Likewise, Tom Alter, Indian actor, asserted, "As the Bible points out, to everything there is a season...The ballet takes us through the seasons of the human being -- anger, joy, frustration and happiness. It is our responsibility to maintain the universe but first of all we must love this gift from God."

Showing nature at its pristine best, replete with birds, animals, the seas, the ballet then goes on to show the havoc wrought by rapid industrialisation and urbanisation: manifested in a destruction of natural resources, ozone layer depletion, acid rain, tsunamis, flood, droughts, the greenhouse effect, all of which throws our ecosystem completely out of gear.

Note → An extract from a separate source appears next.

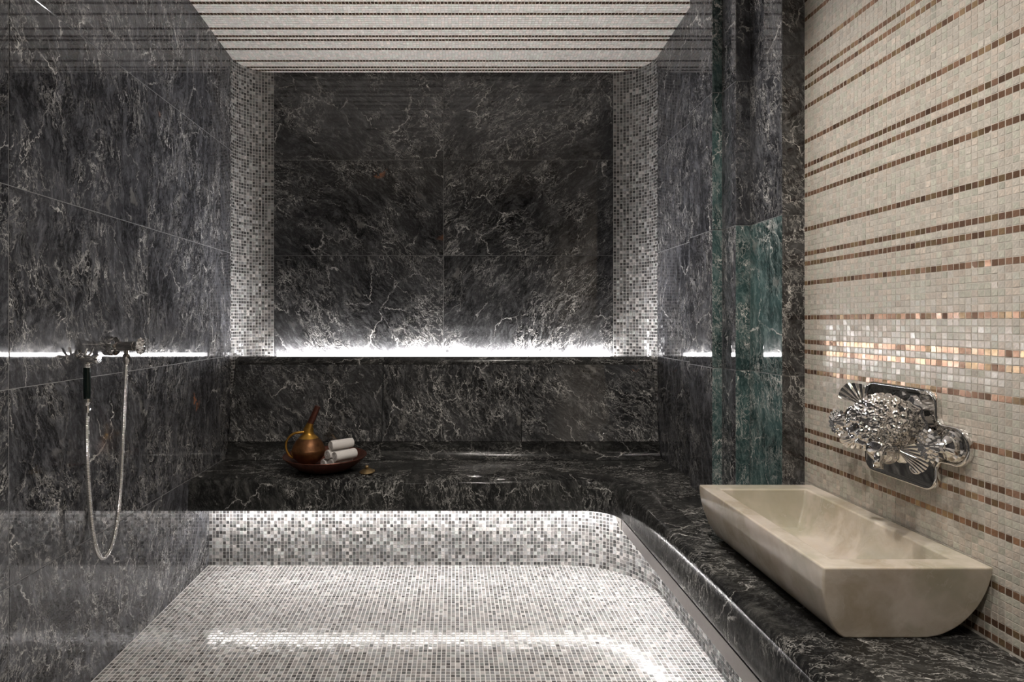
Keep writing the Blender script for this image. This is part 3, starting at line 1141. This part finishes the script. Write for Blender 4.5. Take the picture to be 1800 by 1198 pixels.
lathe('outlet', [(0, -.012), (.008, -.012), (.008, -.026), (.0115, -.028), (.0115, -.050), (.009, -.053), (.0075, -.064), (0, -.064)], M['chrome_dark'], valve, seg=18, loc=(XL + .052, VY, VZ))

HYs = 1.790
hook = empty('shower_hook', (XL, HYs, 1.045))
tag(hook, 'small chrome wall hook holding the hand shower', 'hook')
lathe('rosette', [(0, 0), (.014, 0), (.015, .003), (.010, .006), (0, .006)], M['chrome'], hook, seg=20, loc=(XL, HYs, 1.040), axis='X')
tube('stem', [(XL + .003, HYs, 1.040), (XL + .014, HYs, 1.040), (XL + .022, HYs, 1.034)], .005, M['chrome'], hook)
for s in (-1, 1):
    tube('prong', catmull([(XL + .018, HYs, 1.036), (XL + .026, HYs + s * .008, 1.036), (XL + .032, HYs + s * .014, 1.046), (XL + .037, HYs + s * .016, 1.060)], 6), .0035, M['chrome'], hook, seg=8)

hs = empty('hand_shower', (XL + .026, HYs, .85))
tag(hs, 'hand shower with dark handle and looping ribbed steel hose', 'hand shower')
hx = XL + .027
lathe('handle', [(0, .905), (.009, .905), (.0098, .915), (.0105, .95), (.0100, 1.0), (0, 1.0)], M['handle_dark'], hs, seg=20, loc=(hx, HYs, 0))
lathe('ferrule', [(0, .852), (.0065, .852), (.007, .862), (.010, .864), (.010, .876), (.008, .879), (.0085, .890), (.012, .894), (.012, .905), (0, .905)], M['chrome'], hs, seg=18, loc=(hx, HYs, 0))
lathe('ferrule', [(0, 1.0), (.0115, 1.0), (.0130, 1.004), (.0100, 1.008), (.0120, 1.012), (.0105, 1.018), (0, 1.018)], M['chrome'], hs, seg=18, loc=(hx, HYs, 0))
lathe('spray_head', [(0, -.014), (.010, -.014), (.0125, -.010), (.0125, .020), (.014, .024), (.0145, .034), (.012, .038), (0, .038)], M['chrome'], hs, seg=22, loc=(hx, HYs, 1.024), axis='X')
hp = [(XL + .052, 1.961, 1.000), (XL + .052, 1.958, .985), (XL + .051, 1.946, .809), (XL + .050, 1.930, .606), (XL + .050, 1.907, .483), (XL + .050, 1.876, .420), (XL + .050, 1.840, .400),
      (XL + .048, 1.810, .425), (XL + .045, 1.788, .509), (XL + .040, 1.776, .653), (XL + .032, 1.782, .775), (hx, HYs, .845), (hx, HYs, .856)]
hpts = resample(catmull(hp, 30), .0013)
tube('hose', hpts, [(.0072 if (i % 4) in (0, 1) else .0062) for i in range(len(hpts))], M['chrome'], hs, seg=10, smooth=80)

# ------------------------------------------------------------------ copper bowl, ewer, towels, lid
BX, BY = -.606, 2.745
bowl = empty('copper_bowl', (BX, BY, SEAT))
tag(bowl, 'wide shallow dark copper bowl on the marble bench', 'bowl')
bp = [(0, .001), (.098, .001), (.108, .003), (.130, .013), (.158, .033), (.180, .052), (.190, .062), (.1935, .066), (.192, .0685), (.187, .067), (.175, .054), (.152, .036), (.124, .017), (.100, .009), (0, .008)]
bw = lathe('dish', bp, M['copper_bowl'], bowl, seg=72, loc=(BX, BY, SEAT), smooth=50)

EX, EY = -.684, 2.745
ew = empty('copper_ewer', (EX, EY, SEAT + .009))
tag(ew, 'aged copper ewer with tall brass neck and ring handle in the bowl', 'ewer')
z0 = SEAT + .0095
lathe('body', [(0, 0), (.040, 0), (.042, .004), (.034, .012), (.034, .018), (.052, .030), (.070, .050), (.0775, .072), (.0785, .082), (.0765, .086), (.0745, .090), (.068, .108), (.056, .126), (.040, .142), (.028, .151), (0, .151)],
      M['copper_body'], ew, seg=56, loc=(EX, EY, z0))
lathe('shoulder', [(.046, .1375), (.036, .147), (.028, .154), (.0235, .162), (.022, .172), (.0235, .178), (.022, .184), (0, .184)], M['brass'], ew, seg=56, loc=(EX, EY, z0))
nk = catmull([(EX, EY, z0 + .176), (EX + .004, EY, z0 + .192), (EX + .014, EY, z0 + .216), (EX + .029, EY, z0 + .250), (EX + .041, EY, z0 + .279)], 8)
tube('neck', nk, lambda t: .0215 - .0095 * min(1, t * 1.7), M['brass'], ew, seg=24)
sp = catmull([(EX + .009, EY, z0 + .205), (EX + .025, EY, z0 + .241), (EX + .0435, EY, z0 + .2845)], 8)
tube('spout', sp, lambda t: .0150 - .0015 * t, M['copper_bowl'], ew, seg=24)
hr = [(EX - .018, EY - .01, z0 + .166)]
for i in range(15):
    a = math.radians(100 + i * 10.0)
    hr.append((EX - .040 + .060 * math.cos(a), EY - .02, z0 + .103 + .062 * math.sin(a)))
hr.append((EX - .068, EY - .015, z0 + .052))
tube('ring_handle', catmull(hr, 4), .0056, M['brass'], ew, seg=12)


def towel_mesh(L=.112, R=.0255):
    """a rolled cloth: spiral cross-section extruded, with rounded shoulder ends"""
    turns = 3.2
    n = 96
    th = .0042
    outer, inner = [], []
    for i in range(n + 1):
        t = i / n
        a = t * turns * 2 * math.pi
        r = .004 + (R - .004) * t
        outer.append((r * math.cos(a), r * math.sin(a)))
        inner.append(((r - th) * math.cos(a), (r - th) * math.sin(a)))
    sec = outer + list(reversed(inner))
    m = len(sec)
    V3, F = [], []
    for x, k in ((-L / 2, .93), (-L / 2 + .006, 1.0), (L / 2 - .006, 1.0), (L / 2, .93)):
        for j, (a, c) in enumerate(sec):
            kk_ = k if math.hypot(a, c) > R * .75 else 1.0
            V3.append((x, a * kk_, c * kk_))
    for s in range(3):
        for i in range(m):
            j = (i + 1) % m
            F.append((s * m + i, s * m + j, (s + 1) * m + j, (s + 1) * m + i))
    for s in (0, 3):
        for i in range(n):
            q = (s * m + i, s * m + i + 1, s * m + m - 2 - i, s * m + m - 1 - i)
            F.append(q if s else tuple(reversed(q)))
    # solid core disc so that no light shines through
    return V3, F


tvv, tff = towel_mesh()
tm = bpy.data.meshes.new('towel_roll')
tm.from_pydata(tvv, [], tff)
tm.materials.append(M['towel'])
tm.polygons.foreach_set('use_smooth', [True] * len(tm.polygons))
tm.set_sharp_from_angle(angle=math.radians(50))
bmx = bmesh.new()
bmx.from_mesh(tm)
bmesh.ops.recalc_face_normals(bmx, faces=bmx.faces)
bmx.to_mesh(tm)
bmx.free()
towels = [  # x, y, z of the centre, yaw, roll, label
    (-.563, 2.722, .4875, .85, .3, 'white rolled towel, the lowest one in the bowl beside the ewer'),
    (-.5235, 2.688, .494, .85, 1.5, 'white rolled towel mostly hidden under the others behind the bowl rim'),
    (-.543, 2.708, .5325, .85, 2.2, 'white rolled towel, left one of the pair below the top towel'),
    (-.500, 2.668, .5355, .80, 4.0, 'white rolled towel, right one of the pair leaning on the bowl rim'),
    (-.521, 2.700, .5785, .70, 5.2, 'white rolled towel lying on top of the stack in the bowl'),
]
for x, y, z, yaw, roll, lab in towels:
    o = bpy.data.objects.new('rolled_towel', tm)
    COL.objects.link(o)
    o.location = (x, y, z)
    o.rotation_euler = Euler((roll, 0, yaw), 'XYZ')
    tag(o, lab, 'towel', 'rolled towels in the copper bowl')

LX, LY = -.398, 2.672
lid = empty('brass_lid', (LX, LY, SEAT))
tag(lid, 'small round brass lid with knob lying beside the bowl', 'lid')
lathe('disc', [(0, .001), (.030, .001), (.036, .004), (.036, .006), (.028, .011), (.016, .016), (.008, .018), (0, .018)], M['brass_old'], lid, seg=44, loc=(LX, LY, SEAT))
lathe('knob', [(0, .016), (.006, .016), (.0055, .020), (.009, .024), (.0095, .029), (.006, .033), (0, .034)], M['brass_old'], lid, seg=24, loc=(LX, LY, SEAT))
lid.rotation_euler = (.10, -.05, 0)
lid.location.z += .003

However, the ballet ends on a positive note -- human beings get a chance to restore their environment and return to a life of harmony and peace. The question arises whether in real life we will have this chance.

The show used a fusion of music and poetry, including Mozart and Tagore. The memorable programme was choreographed, directed and performed by Sharmila Ganguly, a classical Odissi dancer, along with the students of the troupe Mohini from Mount Sinai School in Ramnagar, Uttarakhand.

In the audience were a large number of adults along with the children from organisations such as Palna, SOS, Prayas and Ryan International.

More such programmes will help bring about a transformation in attitudes towards climate change. Ultimately it is our children who will bear the brunt of this environmental hazard, so isn't it time we woke out of our slumber and took urgent steps to combat it?